**Task details**
Drop the pictures and give back word for word the lines from the line holding "Build this scene" to the line holding "SC.camera = cam", both included.

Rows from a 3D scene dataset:
##############################
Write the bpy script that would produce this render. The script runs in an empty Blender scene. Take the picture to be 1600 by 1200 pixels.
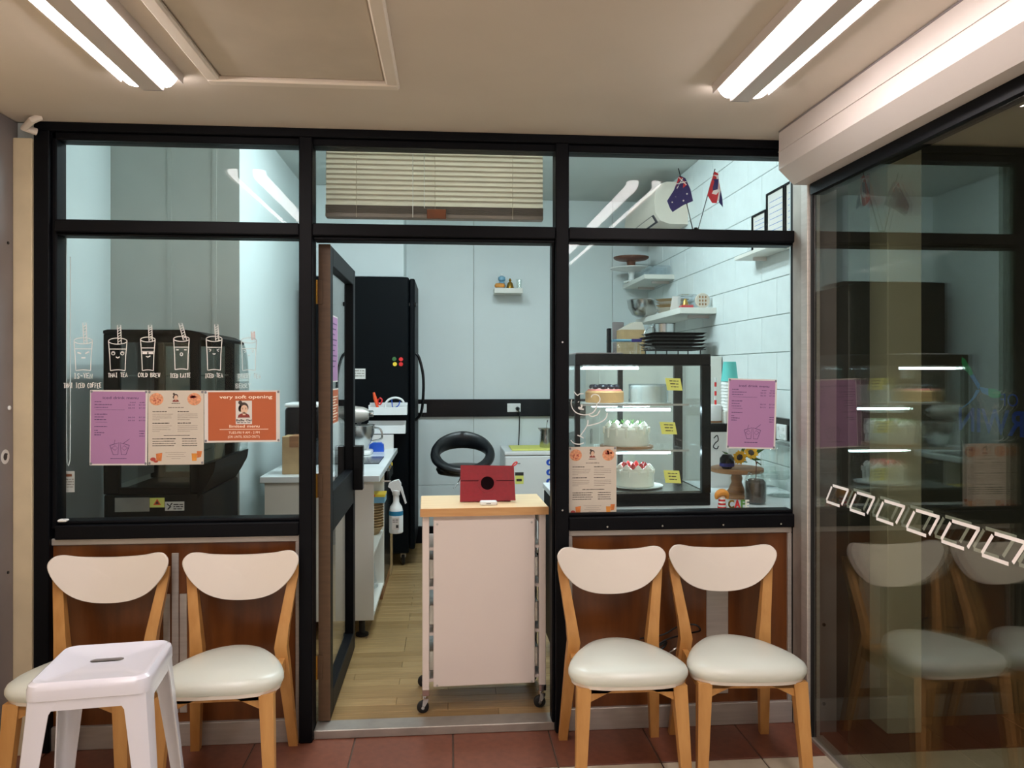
import bpy, bmesh, math, random
from mathutils import Vector, Matrix
random.seed(7)
S = bpy.context.scene
COL = S.collection
PI = math.pi
def lin(c):
    return tuple(((v/255)/12.92 if v/255 <= .04045 else ((v/255+.055)/1.055)**2.4) for v in c)

# ------------------------------------------------------------------ camera, world, exposure
# X to the right along the shopfront, Y into the shop, Z up, kitchen floor at z = 0
F, HZ, EYE = 1200.0, 580.0, 1.479
YAW = math.atan(100/1200)
cam = bpy.data.cameras.new('camera'); co = bpy.data.objects.new('camera', cam); COL.objects.link(co)
cam.sensor_width = 36; cam.lens = 36*F/1600; cam.shift_y = (HZ-600)/1600
cam.clip_start = .05
co.location = (0, 0, EYE); co.rotation_euler = (PI/2, 0, -YAW)
S.camera = co
w = bpy.data.worlds.new('world'); S.world = w; w.use_nodes = True
w.node_tree.nodes['Background'].inputs[0].default_value = (*lin((150,140,135)), 1)
w.node_tree.nodes['Background'].inputs[1].default_value = 1.7
S.view_settings.view_transform = 'Standard'; S.view_settings.look = 'None'
S.view_settings.gamma = 1; S.view_settings.use_curve_mapping = False
S.view_settings.exposure = 0.5
ARCADE_LIGHT, KITCHEN_LIGHT, CASE_LIGHT = 23.5, 45.0, 34.0
S.cycles.max_bounces = 8; S.cycles.transparent_max_bounces = 24; S.cycles.glossy_bounces = 4
S.cycles.sample_clamp_indirect = 6

sn, cs = math.sin(YAW), math.cos(YAW)
def sx(px, Y):                       # where a sight line of the survey photo meets the plane Y
    u = (px-800)/F
    return Y*(sn+cs*u)/(cs-sn*u)
def sz(px, py, Y):
    u = (px-800)/F
    return EYE+(HZ-py)/F*Y/(cs-sn*u)

# ------------------------------------------------------------------ materials
MATS = {}
def mat(name, rgb, rough=.5, metal=0, var=.06, scale=8, bump=0, stretch=(1,1,1), spec=.5, emit=None, coat=0, rgb2=None):
    m = bpy.data.materials.new(name); m.use_nodes = True; nt = m.node_tree; b = nt.nodes['Principled BSDF']
    c = lin(rgb); b.inputs['Roughness'].default_value = rough; b.inputs['Metallic'].default_value = metal
    b.inputs['Specular IOR Level'].default_value = spec
    if coat: b.inputs['Coat Weight'].default_value = coat; b.inputs['Coat Roughness'].default_value = .1
    if var or rgb2:
        tc = nt.nodes.new('ShaderNodeTexCoord'); mp = nt.nodes.new('ShaderNodeMapping'); mp.inputs['Scale'].default_value = stretch
        nz = nt.nodes.new('ShaderNodeTexNoise'); nz.inputs['Scale'].default_value = scale; nz.inputs['Detail'].default_value = 4
        cr = nt.nodes.new('ShaderNodeValToRGB')
        d = lin(rgb2) if rgb2 else tuple(min(1, v*(1+var)) for v in c)
        e = c if rgb2 else tuple(v*(1-var) for v in c)
        cr.color_ramp.elements[0].position = .32; cr.color_ramp.elements[1].position = .68
        cr.color_ramp.elements[0].color = (*e, 1); cr.color_ramp.elements[1].color = (*d, 1)
        nt.links.new(tc.outputs['Object'], mp.inputs[0]); nt.links.new(mp.outputs[0], nz.inputs[0])
        nt.links.new(nz.outputs[0], cr.inputs[0]); nt.links.new(cr.outputs[0], b.inputs['Base Color'])
        if bump:
            bp = nt.nodes.new('ShaderNodeBump'); bp.inputs['Strength'].default_value = bump; bp.inputs['Distance'].default_value = .002
            nt.links.new(nz.outputs[0], bp.inputs['Height']); nt.links.new(bp.outputs[0], b.inputs['Normal'])
    else: b.inputs['Base Color'].default_value = (*c, 1)
    if emit:
        b.inputs['Emission Color'].default_value = (*emit[0], 1); b.inputs['Emission Strength'].default_value = emit[1]
    MATS[name] = m; return m
def glass(name, tint, f0=.06, gloss=1.0, power=5):
    m = bpy.data.materials.new(name); m.use_nodes = True; nt = m.node_tree; nt.nodes.clear()
    out = nt.nodes.new('ShaderNodeOutputMaterial'); mx = nt.nodes.new('ShaderNodeMixShader')
    t = nt.nodes.new('ShaderNodeBsdfTransparent'); t.inputs[0].default_value = (*tint, 1)
    g = nt.nodes.new('ShaderNodeBsdfGlossy'); g.inputs['Roughness'].default_value = 0.0; g.inputs[0].default_value = (gloss,)*3+(1,)
    lw = nt.nodes.new('ShaderNodeLayerWeight'); lw.inputs[0].default_value = .5
    p = nt.nodes.new('ShaderNodeMath'); p.operation = 'POWER'; p.inputs[1].default_value = power
    a = nt.nodes.new('ShaderNodeMath'); a.operation = 'MULTIPLY_ADD'; a.inputs[1].default_value = 1-f0; a.inputs[2].default_value = f0
    nt.links.new(lw.outputs['Facing'], p.inputs[0]); nt.links.new(p.outputs[0], a.inputs[0])
    nt.links.new(a.outputs[0], mx.inputs[0]); nt.links.new(t.outputs[0], mx.inputs[1]); nt.links.new(g.outputs[0], mx.inputs[2])
    nt.links.new(mx.outputs[0], out.inputs[0]); MATS[name] = m; return m
def lamp_mat(name, col, strength):
    m = bpy.data.materials.new(name); m.use_nodes = True; nt = m.node_tree; nt.nodes.clear()
    out = nt.nodes.new('ShaderNodeOutputMaterial'); e = nt.nodes.new('ShaderNodeEmission')
    e.inputs[0].default_value = (*col, 1); e.inputs[1].default_value = strength
    nt.links.new(e.outputs[0], out.inputs[0]); MATS[name] = m; return m

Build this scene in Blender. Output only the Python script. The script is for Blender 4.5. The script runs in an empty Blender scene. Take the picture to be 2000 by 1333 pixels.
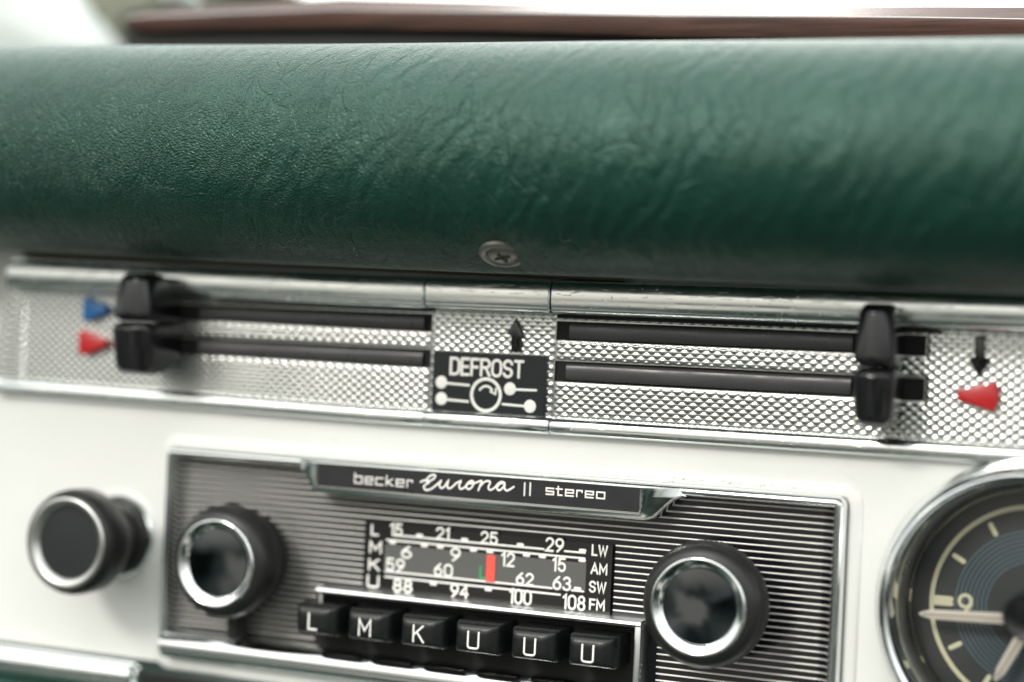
import bpy, bmesh, math, random
from mathutils import Vector, Matrix
random.seed(7)
SC = bpy.context.scene
COL = SC.collection
MM = 0.001                                   # everything below is written in millimetres

# ------------------------------------------------------------------ camera
PHI, ROLL, FPX, DIST = math.radians(23.5), 0.045, 3600.0, 461.0
Fv = Vector((-math.sin(PHI), math.cos(PHI), 0))
R0 = Vector((math.cos(PHI), math.sin(PHI), 0)); U0 = Vector((0, 0, 1))
Rv = R0*math.cos(ROLL) + U0*math.sin(ROLL)
Uv = U0*math.cos(ROLL) - R0*math.sin(ROLL)
CAM = -Fv*DIST
cam_d = bpy.data.cameras.new('camera'); cam = bpy.data.objects.new('camera', cam_d); COL.objects.link(cam)
rot = Matrix((Rv, Uv, -Fv)).transposed().to_4x4()
cam.matrix_world = Matrix.Translation(CAM*MM) @ rot
cam_d.sensor_width = 36; cam_d.lens = FPX/2000*36
cam_d.clip_start = 0.01; cam_d.clip_end = 100
cam_d.dof.use_dof = True; cam_d.dof.focus_distance = 0.444; cam_d.dof.aperture_fstop = 3.8
SC.camera = cam

# ------------------------------------------------------------------ world and sun
W = bpy.data.worlds.new('World'); SC.world = W; W.use_nodes = True
nt = W.node_tree; nt.nodes.clear()
def wn(t, **k):
    n = nt.nodes.new(t)
    for a, b in k.items(): setattr(n, a, b)
    return n
SUN_EL, SUN_AZ = math.radians(30), math.radians(200)     # azimuth clockwise from +Y
out = wn('ShaderNodeOutputWorld'); bg = wn('ShaderNodeBackground')
sky = wn('ShaderNodeTexSky', sky_type='NISHITA', sun_disc=False, sun_elevation=SUN_EL, sun_rotation=SUN_AZ)
sky.air_density = 1.0; sky.dust_density = 4.0
tc = wn('ShaderNodeTexCoord'); sep = wn('ShaderNodeSeparateXYZ')
nt.links.new(tc.outputs['Generated'], sep.inputs[0])
skm = wn('ShaderNodeVectorMath', operation='SCALE'); skm.inputs['Scale'].default_value = 0.10
nt.links.new(sky.outputs[0], skm.inputs[0])
# cloud cover: bright, a little broken, dimmer overhead
cn = wn('ShaderNodeTexNoise'); cn.inputs['Scale'].default_value = 2.2; cn.inputs['Detail'].default_value = 5
nt.links.new(tc.outputs['Generated'], cn.inputs['Vector'])
cr = wn('ShaderNodeValToRGB'); cr.color_ramp.elements[0].position = 0.35; cr.color_ramp.elements[0].color = (.85, .93, .98, 1)
cr.color_ramp.elements[1].position = 0.62; cr.color_ramp.elements[1].color = (2.1, 2.1, 2.0, 1)
nt.links.new(cn.outputs['Fac'], cr.inputs[0])
zr = wn('ShaderNodeValToRGB'); zr.color_ramp.elements[0].position = 0.0; zr.color_ramp.elements[0].color = (.27, .28, .275, 1)
zr.color_ramp.elements[1].position = 0.95; zr.color_ramp.elements[1].color = (1.7, 1.7, 1.7, 1)
nt.links.new(sep.outputs['Z'], zr.inputs[0])
cm = wn('ShaderNodeMix', data_type='RGBA', blend_type='MULTIPLY'); cm.inputs[0].default_value = 1
ya = wn('ShaderNodeMapRange'); ya.inputs['From Min'].default_value = 0.1; ya.inputs['From Max'].default_value = 0.9
ya.inputs['To Max'].default_value = 0.75
nt.links.new(sep.outputs['Y'], ya.inputs['Value'])
ys = wn('ShaderNodeVectorMath', operation='ADD'); nt.links.new(zr.outputs[0], ys.inputs[0]); nt.links.new(ya.outputs[0], ys.inputs[1])
yk = wn('ShaderNodeVectorMath', operation='SCALE'); yk.inputs['Scale'].default_value = 1.75; nt.links.new(ys.outputs[0], yk.inputs[0])
nt.links.new(cr.outputs[0], cm.inputs[6]); nt.links.new(yk.outputs[0], cm.inputs[7])
sm = wn('ShaderNodeMix', data_type='RGBA'); sm.inputs[0].default_value = 0.8
nt.links.new(skm.outputs[0], sm.inputs[6]); nt.links.new(cm.outputs[2], sm.inputs[7])
# invented patches below a ragged horizon, added for the chrome to reflect
gn = wn('ShaderNodeTexNoise'); gn.inputs['Scale'].default_value = 3.0; gn.inputs['Detail'].default_value = 6
nt.links.new(tc.outputs['Generated'], gn.inputs['Vector'])
gr = wn('ShaderNodeValToRGB')
for i, (p, c) in enumerate([(0.40, (.012, .02, .016, 1)), (0.48, (.07, .10, .085, 1)), (0.56, (.24, .27, .25, 1)), (0.62, (.85, .80, .70, 1))]):
    e = gr.color_ramp.elements[i] if i < 2 else gr.color_ramp.elements.new(p)
    e.position = p; e.color = c
nt.links.new(gn.outputs['Fac'], gr.inputs[0])
hz = wn('ShaderNodeTexNoise'); hz.inputs['Scale'].default_value = 5; hz.inputs['Detail'].default_value = 6
nt.links.new(tc.outputs['Generated'], hz.inputs['Vector'])
h1 = wn('ShaderNodeMath', operation='MULTIPLY_ADD'); h1.inputs[1].default_value = -0.35; h1.inputs[2].default_value = 0.22
nt.links.new(hz.outputs['Fac'], h1.inputs[0])
h2 = wn('ShaderNodeMath', operation='ADD'); nt.links.new(h1.outputs[0], h2.inputs[0]); nt.links.new(sep.outputs['Z'], h2.inputs[1])
h3 = wn('ShaderNodeMapRange'); h3.inputs['From Min'].default_value = -0.02; h3.inputs['From Max'].default_value = 0.05
nt.links.new(h2.outputs[0], h3.inputs['Value'])
fm = wn('ShaderNodeMix', data_type='RGBA'); nt.links.new(h3.outputs[0], fm.inputs[0])
nt.links.new(gr.outputs[0], fm.inputs[6]); nt.links.new(sm.outputs[2], fm.inputs[7])
nt.links.new(fm.outputs[2], bg.inputs[0]); bg.inputs[1].default_value = 1.0
nt.links.new(bg.outputs[0], out.inputs[0])
sd = bpy.data.lights.new('sun', 'SUN'); sd.energy = 1.65; sd.angle = math.radians(12); sd.color = (1, .97, .92)
sun = bpy.data.objects.new('sun', sd); COL.objects.link(sun)
tosun = Vector((math.sin(SUN_AZ)*math.cos(SUN_EL), math.cos(SUN_AZ)*math.cos(SUN_EL), math.sin(SUN_EL)))
sun.rotation_euler = tosun.to_track_quat('Z', 'Y').to_euler()
vs = SC.view_settings; vs.view_transform = 'Standard'; vs.look = 'None'; vs.gamma = 1; vs.use_curve_mapping = False
vs.exposure = -0.22
SC.render.resolution_x = 1024; SC.render.resolution_y = 682

# ------------------------------------------------------------------ helpers
def at(px, py, y=0.0):
    """point (mm) on the plane Y = y that lies on a ray of the photograph; used to read sizes off it"""
    d = Fv + Rv*((px-1000)/FPX) - Uv*((py-666.5)/FPX)
    return CAM + d*((y-CAM.y)/d.y)

WORLD = {}
def org(o): return WORLD.get(o.as_pointer(), Vector((0, 0, 0))) if o else Vector((0, 0, 0))

def thing(name, label, cat, loc=(0, 0, 0), group=None):
    o = bpy.data.objects.new(name, None); COL.objects.link(o)
    o.empty_display_size = 0.01; o.location = Vector(loc)*MM
    WORLD[o.as_pointer()] = Vector(loc)
    o['label'] = label; o['category'] = cat
    if group: o['group'] = group
    return o
def tag(o, label, cat, group=None):
    o['label'] = label; o['category'] = cat
    if group: o['group'] = group
    return o

def part(name, bm, mat, parent=None, smooth=35, loc=None, label=None):
    og = Vector(loc) if loc is not None else org(parent)
    bmesh.ops.remove_doubles(bm, verts=bm.verts, dist=1e-4)
    bmesh.ops.recalc_face_normals(bm, faces=bm.faces)
    for v in bm.verts: v.co = (v.co-og)*MM
    me = bpy.data.meshes.new(name); bm.to_mesh(me); bm.free()
    if smooth is not None:
        for p in me.polygons: p.use_smooth = True
        if smooth < 180: me.set_sharp_from_angle(angle=math.radians(smooth))
    me.materials.append(mat)
    o = bpy.data.objects.new(name, me); COL.objects.link(o)
    if parent: o.parent = parent; o.location = (og-org(parent))*MM
    else: o.location = og*MM
    WORLD[o.as_pointer()] = og
    if label: o['label'] = label
    return o

def BM(): return bmesh.new()
def rrect(x0, x1, z0, z1, r, n=5):
    r = max(0.02, min(r, (x1-x0)/2-.001, (z1-z0)/2-.001)); pts = []
    for cx, cz, a0 in ((x1-r, z1-r, 0), (x0+r, z1-r, 90), (x0+r, z0+r, 180), (x1-r, z0+r, 270)):
        for i in range(n+1):
            a = math.radians(a0+90*i/n); pts.append((cx+r*math.cos(a), cz+r*math.sin(a)))
    return pts
def loft(bm, secs, closed=True, cap0=False, cap1=False):
    """secs: list of lists of 3D points with equal counts"""
    rows = [[bm.verts.new(p) for p in s] for s in secs]
    n = len(rows[0])
    for a, b in zip(rows, rows[1:]):
        for i in range(n if closed else n-1):
            j = (i+1) % n
            try: bm.faces.new((a[i], a[j], b[j], b[i]))
            except ValueError: pass
    if cap0: bm.faces.new(rows[0])
    if cap1: bm.faces.new(list(reversed(rows[-1])))
    return rows
def rect_loft(bm, secs, cap0=False, cap1=True, fn=None, n=5):
    """secs: (x0,x1,z0,z1,r,y)"""
    S = []
    for x0, x1, z0, z1, r, y in secs:
        S.append([(fn(x, y, z) if fn else (x, y, z)) for x, z in rrect(x0, x1, z0, z1, r, n)])
    loft(bm, S, True, cap0, cap1)
def frame_loft(bm, x0, x1, z0, z1, r, prof, n=6, close=True):
    """prof: (inset, y) loop swept round a rounded rectangle"""
    S = [[(x, y, z) for x, z in rrect(x0+i, x1-i, z0+i, z1-i, max(r-i, .25), n)] for i, y in prof]
    if close: S.append(S[0])
    loft(bm, S)
def lathe(bm, cx, cz, prof, n=72, cap0=False, cap1=True, serr=None):
    S = []
    for k, (r, y) in enumerate(prof):
        row = []
        for i in range(n):
            rr = r
            if serr and k in serr[0]: rr = r - (serr[1] if i % 2 else 0)
            a = 2*math.pi*i/n
            row.append((cx+rr*math.cos(a), y, cz+rr*math.sin(a)))
        S.append(row)
    loft(bm, S, True, cap0, cap1)
def box(bm, x0, x1, y0, y1, z0, z1, bev=0.0):
    m = Matrix.Translation(((x0+x1)/2, (y0+y1)/2, (z0+z1)/2)) @ Matrix.Diagonal((x1-x0, y1-y0, z1-z0, 1))
    r = bmesh.ops.create_cube(bm, size=1, matrix=m)
    if bev:
        es = list({e for v in r['verts'] for e in v.link_edges})
        bmesh.ops.bevel(bm, geom=es, offset=bev, segments=2, affect='EDGES', profile=.6)
def extrude_x(bm, prof, xs, fn=None):
    """prof: open (y,z) list; swept along x samples"""
    S = []
    for x in xs: S.append([(fn(x, y, z) if fn else (x, y, z)) for y, z in prof])
    loft(bm, S, closed=False)
    return S
def poly_prism(bm, pts, y0, y1, bev=0.0):
    """outline (x,z) extruded from y0 (back) to y1 (front), front edge chamfered"""
    n = len(pts); cx = sum(p[0] for p in pts)/n; cz = sum(p[1] for p in pts)/n
    def ins(d):
        out = []
        for i in range(n):
            a, b, c = Vector(pts[i-1]), Vector(pts[i]), Vector(pts[(i+1) % n])
            e1 = (b-a).normalized(); e2 = (c-b).normalized()
            n1 = Vector((-e1.y, e1.x)); n2 = Vector((-e2.y, e2.x))
            if n1.dot(Vector((cx, cz))-a) < 0: n1 = -n1
            if n2.dot(Vector((cx, cz))-b) < 0: n2 = -n2
            m = n1+n2; k = m.dot(n1)
            out.append(b+m*(d/max(k, .3)))
        return out
    secs = [[(x, y0, z) for x, z in pts]]
    if bev:
        secs.append([(x, y1+bev, z) for x, z in pts])
        secs.append([(p.x, y1+bev*.3, p.y) for p in ins(bev*.35)])
        secs.append([(p.x, y1, p.y) for p in ins(bev)])
    else: secs.append([(x, y1, z) for x, z in pts])
    loft(bm, secs, True, False, True)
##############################
**Answer for this exercise**
Build this scene in Blender. Output only the Python script. The script is for Blender 4.5. The script runs in an empty Blender scene. Take the picture to be 2000 by 1333 pixels.
import bpy, bmesh, math, random
from mathutils import Vector, Matrix
random.seed(7)
SC = bpy.context.scene
COL = SC.collection
MM = 0.001                                   # everything below is written in millimetres

# ------------------------------------------------------------------ camera
PHI, ROLL, FPX, DIST = math.radians(23.5), 0.045, 3600.0, 461.0
Fv = Vector((-math.sin(PHI), math.cos(PHI), 0))
R0 = Vector((math.cos(PHI), math.sin(PHI), 0)); U0 = Vector((0, 0, 1))
Rv = R0*math.cos(ROLL) + U0*math.sin(ROLL)
Uv = U0*math.cos(ROLL) - R0*math.sin(ROLL)
CAM = -Fv*DIST
cam_d = bpy.data.cameras.new('camera'); cam = bpy.data.objects.new('camera', cam_d); COL.objects.link(cam)
rot = Matrix((Rv, Uv, -Fv)).transposed().to_4x4()
cam.matrix_world = Matrix.Translation(CAM*MM) @ rot
cam_d.sensor_width = 36; cam_d.lens = FPX/2000*36
cam_d.clip_start = 0.01; cam_d.clip_end = 100
cam_d.dof.use_dof = True; cam_d.dof.focus_distance = 0.444; cam_d.dof.aperture_fstop = 3.8
SC.camera = cam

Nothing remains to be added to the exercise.